> Data segment
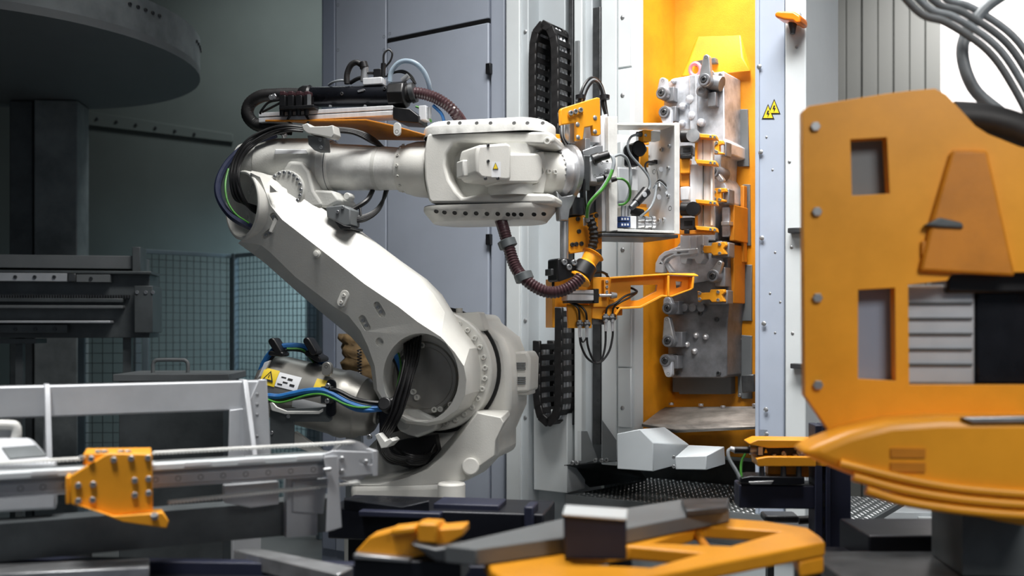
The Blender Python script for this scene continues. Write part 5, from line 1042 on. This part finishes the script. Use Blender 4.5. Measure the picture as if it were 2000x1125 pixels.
sl = B().box(OP, 1765, 556, 1905, 752, .08, .3).put('steel_block', 'alu_white', om, .01); B().box(OP, 1905, 540, 2060, 752, .10, .3).put('drive_block', 'black_metal', om, .01); B().box(OP, 1850, 532, 2060, 572, .05, .2).put('drive_cover', 'black', om, .008)
for k in range(5): B().box(OP, 1762, 590+k*30, 1900, 594+k*30, .072, .08).put('block_groove', 'gantry_dark', sl)
B().prism(OP, [(1806, 440), (1836, 424), (1880, 434), (1884, 446), (1836, 444)], -.03, .0).put('clamp_lever', 'gantry_dark', om, .006)
B().prism(OP, [(1860, 292), (1930, 292), (1985, 540), (1796, 530), (1822, 420)], -.02, .0).put('side_cheek', 'orange_dark', om, .01)
B().prism(OP, [(1800, 470), (1880, 470), (1880, 505), (1800, 500)], -.012, .0).put('recess_plate', 'orange_dark', om, .004)
# lower curved hood with ribs
def hood(pts, o0, o1, m, nm, bev=.01): return B().prism(OP, pts, o0, o1).put(nm, m, om, bev, 3)
hood([(1562, 886), (1600, 866), (1660, 842), (1740, 822), (1840, 815), (2060, 816), (2060, 1040), (1960, 1022), (1860, 1000), (1760, 972), (1690, 940), (1620, 912)], -.16, .02, 'orange', 'hood', .03)
for k in range(3): B().tube([OP.at(x, y, -.165) for x, y in ((1640+k*26, 905+k*26), (1760, 934+k*22), (1860, 952+k*21), (1960, 962+k*21), (2060, 968+k*21))], .013, 10).put('hood_rib', 'orange', om)
for k in range(2): B().box(OP, 1740, 876+k*28, 1808, 894+k*28, -.165, -.158).put('hood_slot', 'orange_dark', om)
B().prism(OP, [(1880, 816), (2060, 812), (2060, 824), (1900, 826)], -.17, -.14).put('steel_edge', 'steel', om, .003)
B().tube([OP.at(x, y, .15) for x, y in ((2060, 300), (1990, 255), (1920, 235), (1860, 230))], .05, 14).put('cable_bundle', 'black_rubber', om)
for k in range(4): B().tube([OP.at(x+k*16, y-k*10, .3+k*.05) for x, y in ((1700, -90), (1790, 20), (1850, 45), (1930, 100), (1985, 180), (2040, 290))], .012, 10).put('hose', 'cable_grey' if k % 2 else 'grey_paint', om)
B().tube([OP.at(x, y, .45) for x, y in ((1960, 225), (1900, 170), (1880, 90), (1920, 20), (1990, -30))], .02, 12).put('hose', 'cable_grey', om)
B().bz(OP, 1880, 2060, .885, OP.at(1900, 1000, 0).z, .02, .3).put('machine_stand', 'gantry_dark', om)
# far low machine parts under the orange frame
bx3 = thing('floor_cabinet', 'low white cabinet with a black hose beneath the orange machine', 'cabinet', W(1760, 1060, 6.2))
XP = Pl(1760, 6.2, 6)
B().box(XP, 1712, 1000, 1850, 1062, .0, .4).put('cabinet_body', 'panel_pale', bx3, .006); B().bz(XP, 1712, 1860, 0, XP.at(1760, 1062, 0).z, .03, .4).put('cabinet_base', 'panel_white', bx3, .006)
B().tube([XP.at(x, y, -.05) for x, y in ((1718, 1015), (1734, 1022), (1742, 1045), (1740, 1070), (1732, 1090))], .014, 10).put('hose', 'black_rubber', bx3); B().box(XP, 1794, 1010, 1824, 1036, -.02, .0).put('panel_door', 'panel_white', bx3, .003)
gr_ = thing('guard_posts', 'pale grey machine guard with dark posts at the lower right corner', 'guard', W(1930, 1100, 5.2))
YP = Pl(1930, 5.2, 4)
for x in (1862, 1910): B().bz(YP, x, x+8, 0, YP.at(x, 1000, 0).z, .0, .05).put('post', 'gantry_dark', gr_)
B().bz(YP, 1918, 1965, 0, YP.at(1930, 990, 0).z, .03, .08).put('panel', 'panel_pale', gr_, .004); B().bz(YP, 1868, 1910, 0, YP.at(1930, 990, 0).z, .05, .08).put('panel', 'gantry_dark', gr_, .004); B().bz(YP, 1966, 2040, 0, YP.at(1930, 990, 0).z, .05, .1).put('panel', 'orange_dark', gr_, .004)
# dark machine plinth and grey plate at the bottom right
pn = thing('machine_plinth', 'dark plinth plate with a grey top in the bottom right corner', 'plinth', (1.2, 3.0, 0))
B().wb(.95, 2.7, .84, 2.3, 3.3, .88).put('top_plate', 'steel_dark', pn, .006); B().wb(1.15, 3.3, .82, 2.2, 3.6, .93).put('rear_block', 'dark_frame', pn, .006); B().wb(1.0, 2.8, 0, 2.3, 3.55, .84).put('plinth_body', 'dark_frame', pn)
# brown cover and spring behind the robot
bs = thing('brown_cover', 'brown cloth cover with a black spring behind the lower arm', 'cloth cover', W(690, 800, 6.0))
b = B(); pts = []
CVP = Pl(690, 6.0, 0)
vs = []; fs = []; nu, nv = 20, 12
for j in range(nv+1):
    v = j/nv
    for i in range(nu):
        a = 2*math.pi*i/nu; rr = (.10+.02*math.sin(3*a+4*v)+.015*math.sin(9*v*3))*(.35+.65*math.sin(math.pi*min(1, .12+v*.9))**.5 if v < .98 else .2)
        c = CVP.at(690+14*math.sin(v*3), 655+v*105, 0); vs.append(c+V((math.cos(a)*rr*1.1, math.sin(a)*rr*.8, .01*math.sin(5*a))))
for j in range(nv):
    for i in range(nu): fs.append((j*nu+i, j*nu+(i+1) % nu, (j+1)*nu+(i+1) % nu, (j+1)*nu+i))
fs.append(tuple(range(nu))); fs.append(tuple(nv*nu+i for i in range(nu)))
b.add(vs, fs).put('cloth', 'brown_cloth', bs, ang=180)
B().bz(CVP, 675, 705, 0, CVP.at(690, 750, 0).z, -.05, .05).put('stand', 'gantry_dark', bs)
B().tube([CVP.at(702+4*math.cos(k*.9), 682+k*.85, -.13+.012*math.sin(k*.9)) for k in range(66)], .004, 6, 2).put('spring', 'black', bs)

> Stated goal
Every line of the material is to be quoted exactly, with no pictures carried over.

> Result of this task
The Blender Python script for this scene continues. Write part 5, from line 1042 on. This part finishes the script. Use Blender 4.5. Measure the picture as if it were 2000x1125 pixels.
sl = B().box(OP, 1765, 556, 1905, 752, .08, .3).put('steel_block', 'alu_white', om, .01); B().box(OP, 1905, 540, 2060, 752, .10, .3).put('drive_block', 'black_metal', om, .01); B().box(OP, 1850, 532, 2060, 572, .05, .2).put('drive_cover', 'black', om, .008)
for k in range(5): B().box(OP, 1762, 590+k*30, 1900, 594+k*30, .072, .08).put('block_groove', 'gantry_dark', sl)
B().prism(OP, [(1806, 440), (1836, 424), (1880, 434), (1884, 446), (1836, 444)], -.03, .0).put('clamp_lever', 'gantry_dark', om, .006)
B().prism(OP, [(1860, 292), (1930, 292), (1985, 540), (1796, 530), (1822, 420)], -.02, .0).put('side_cheek', 'orange_dark', om, .01)
B().prism(OP, [(1800, 470), (1880, 470), (1880, 505), (1800, 500)], -.012, .0).put('recess_plate', 'orange_dark', om, .004)
# lower curved hood with ribs
def hood(pts, o0, o1, m, nm, bev=.01): return B().prism(OP, pts, o0, o1).put(nm, m, om, bev, 3)
hood([(1562, 886), (1600, 866), (1660, 842), (1740, 822), (1840, 815), (2060, 816), (2060, 1040), (1960, 1022), (1860, 1000), (1760, 972), (1690, 940), (1620, 912)], -.16, .02, 'orange', 'hood', .03)
for k in range(3): B().tube([OP.at(x, y, -.165) for x, y in ((1640+k*26, 905+k*26), (1760, 934+k*22), (1860, 952+k*21), (1960, 962+k*21), (2060, 968+k*21))], .013, 10).put('hood_rib', 'orange', om)
for k in range(2): B().box(OP, 1740, 876+k*28, 1808, 894+k*28, -.165, -.158).put('hood_slot', 'orange_dark', om)
B().prism(OP, [(1880, 816), (2060, 812), (2060, 824), (1900, 826)], -.17, -.14).put('steel_edge', 'steel', om, .003)
B().tube([OP.at(x, y, .15) for x, y in ((2060, 300), (1990, 255), (1920, 235), (1860, 230))], .05, 14).put('cable_bundle', 'black_rubber', om)
for k in range(4): B().tube([OP.at(x+k*16, y-k*10, .3+k*.05) for x, y in ((1700, -90), (1790, 20), (1850, 45), (1930, 100), (1985, 180), (2040, 290))], .012, 10).put('hose', 'cable_grey' if k % 2 else 'grey_paint', om)
B().tube([OP.at(x, y, .45) for x, y in ((1960, 225), (1900, 170), (1880, 90), (1920, 20), (1990, -30))], .02, 12).put('hose', 'cable_grey', om)
B().bz(OP, 1880, 2060, .885, OP.at(1900, 1000, 0).z, .02, .3).put('machine_stand', 'gantry_dark', om)
# far low machine parts under the orange frame
bx3 = thing('floor_cabinet', 'low white cabinet with a black hose beneath the orange machine', 'cabinet', W(1760, 1060, 6.2))
XP = Pl(1760, 6.2, 6)
B().box(XP, 1712, 1000, 1850, 1062, .0, .4).put('cabinet_body', 'panel_pale', bx3, .006); B().bz(XP, 1712, 1860, 0, XP.at(1760, 1062, 0).z, .03, .4).put('cabinet_base', 'panel_white', bx3, .006)
B().tube([XP.at(x, y, -.05) for x, y in ((1718, 1015), (1734, 1022), (1742, 1045), (1740, 1070), (1732, 1090))], .014, 10).put('hose', 'black_rubber', bx3); B().box(XP, 1794, 1010, 1824, 1036, -.02, .0).put('panel_door', 'panel_white', bx3, .003)
gr_ = thing('guard_posts', 'pale grey machine guard with dark posts at the lower right corner', 'guard', W(1930, 1100, 5.2))
YP = Pl(1930, 5.2, 4)
for x in (1862, 1910): B().bz(YP, x, x+8, 0, YP.at(x, 1000, 0).z, .0, .05).put('post', 'gantry_dark', gr_)
B().bz(YP, 1918, 1965, 0, YP.at(1930, 990, 0).z, .03, .08).put('panel', 'panel_pale', gr_, .004); B().bz(YP, 1868, 1910, 0, YP.at(1930, 990, 0).z, .05, .08).put('panel', 'gantry_dark', gr_, .004); B().bz(YP, 1966, 2040, 0, YP.at(1930, 990, 0).z, .05, .1).put('panel', 'orange_dark', gr_, .004)
# dark machine plinth and grey plate at the bottom right
pn = thing('machine_plinth', 'dark plinth plate with a grey top in the bottom right corner', 'plinth', (1.2, 3.0, 0))
B().wb(.95, 2.7, .84, 2.3, 3.3, .88).put('top_plate', 'steel_dark', pn, .006); B().wb(1.15, 3.3, .82, 2.2, 3.6, .93).put('rear_block', 'dark_frame', pn, .006); B().wb(1.0, 2.8, 0, 2.3, 3.55, .84).put('plinth_body', 'dark_frame', pn)
# brown cover and spring behind the robot
bs = thing('brown_cover', 'brown cloth cover with a black spring behind the lower arm', 'cloth cover', W(690, 800, 6.0))
b = B(); pts = []
CVP = Pl(690, 6.0, 0)
vs = []; fs = []; nu, nv = 20, 12
for j in range(nv+1):
    v = j/nv
    for i in range(nu):
        a = 2*math.pi*i/nu; rr = (.10+.02*math.sin(3*a+4*v)+.015*math.sin(9*v*3))*(.35+.65*math.sin(math.pi*min(1, .12+v*.9))**.5 if v < .98 else .2)
        c = CVP.at(690+14*math.sin(v*3), 655+v*105, 0); vs.append(c+V((math.cos(a)*rr*1.1, math.sin(a)*rr*.8, .01*math.sin(5*a))))
for j in range(nv):
    for i in range(nu): fs.append((j*nu+i, j*nu+(i+1) % nu, (j+1)*nu+(i+1) % nu, (j+1)*nu+i))
fs.append(tuple(range(nu))); fs.append(tuple(nv*nu+i for i in range(nu)))
b.add(vs, fs).put('cloth', 'brown_cloth', bs, ang=180)
B().bz(CVP, 675, 705, 0, CVP.at(690, 750, 0).z, -.05, .05).put('stand', 'gantry_dark', bs)
B().tube([CVP.at(702+4*math.cos(k*.9), 682+k*.85, -.13+.012*math.sin(k*.9)) for k in range(66)], .004, 6, 2).put('spring', 'black', bs)